Tuesday, June 7, 2011

Andong Hahoe Village (하회마을)

The main attraction for visitors to Andong is the Hahoe Village (하회마을). This village has been preserved from the Joseon dynasty and the original families that lived here years ago continue to live here. While some additions to houses have been made, like electricity, for example, they still try to keep up the old ways as much as possible. The room we slept in was heated with wood and the traditional architecture styles are preserved. They have also preserved the traditional architecture of the town, and continue to preserve the traditional culture such as the mask dances.

Geomantically speaking, Andong is perfectly situated. The Nakdong river curves around the village surrounding it on three sides with water. The village is also unique because the homes of the rich and poor are mixed together rather than being segregated. The homes of wealthier people are hanok style with tiled roofs. The homes of the less wealthy have just a simple thatched roof.

Andong is home to the Ryu clan and 70% of the residents can trace their lineage back to the original Ryu clan which inhabited this village. The house pictured above is Yangjindang, the first house built by the Ryu clan in the 15th century.

삼신당 is a 600 year old Zelkova tree which is called the shrine of three gods. Located in the center of the village, it is worshiped as a local spirit and every year on daeboreum a ceremony is held to pray for the villagers. Visitors to the Hahoe village write their wishes on strips of white paper and attach them to the tree in hopes that their prayers will be answered.

It's also fun to try traditional games here, like 널뛰기, a see-saw where you jump instead of sit, or the 그네, giant swings where you stand and push yourself while standing rather than sitting. 

We also caught a free tea ceremony where we were able to learn the etiquette of pouring and drinking tea. The woman was very kind and she told us that she too was part of the Ryu clan, just like most of the folks from the village.

And of course, I can't leave out the fact that we spent the night here, sleeping in one of the traditional thatched roof houses. While it's hard to find info in English on the internet about where to sleep, if you come here and walk around you will see a sign on every other house with the words 민박 which is a kind of Korean style guesthouse. It was a little difficult to find a room for the four of us at a price we wanted, but eventually after searching for about an hour, we found a place with one room big enough for all of us for only 80,000 won.
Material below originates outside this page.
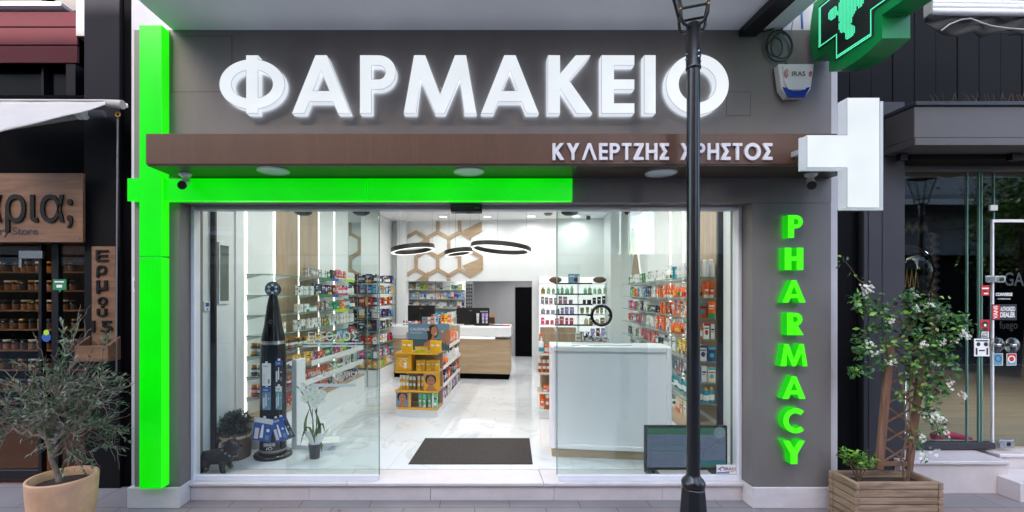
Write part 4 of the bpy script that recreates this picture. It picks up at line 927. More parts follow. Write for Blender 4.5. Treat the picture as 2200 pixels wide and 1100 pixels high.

There's also no need to leave the village to find food (like we did our first night unknowingly) because many guesthouses also offer their own home cooked food. You don't have to be a guest to enjoy eating here, even folks who visit for the day are welcome. The house we stayed at didn't offer meals, but the place next door did. We were served this lovely meal in the traditional house by a friendly woman who told us all about the neighborhood. 

She explained to us too, that we were next door to the house of 류시원 Ryu Si Won, a famous actor in Korea. While the Korean and two Americans with us weren't too impressed, the Japanese girl with us was so excited that we had to dash over and take photos. While he's not the most popular in Korea he's very well known in Japan. Evidently many Japanese tourists come to Andong just to see his house. (See below photo)

Andong is about 3 hours from Seoul. Public transportation is available within the city, but when you are in the village, everything is within walking distance. I would recommend staying at one of the 민박 (minbak) or guesthouses within the Hahoe Village to get the fullest experience. Two person rooms are usually 50,000 won. We spent 80,000 for a four person room. On the day we went, there was also a mask dance at 2 o'clock for free, so be sure to ask if and when the mask dance is being performed when you visit.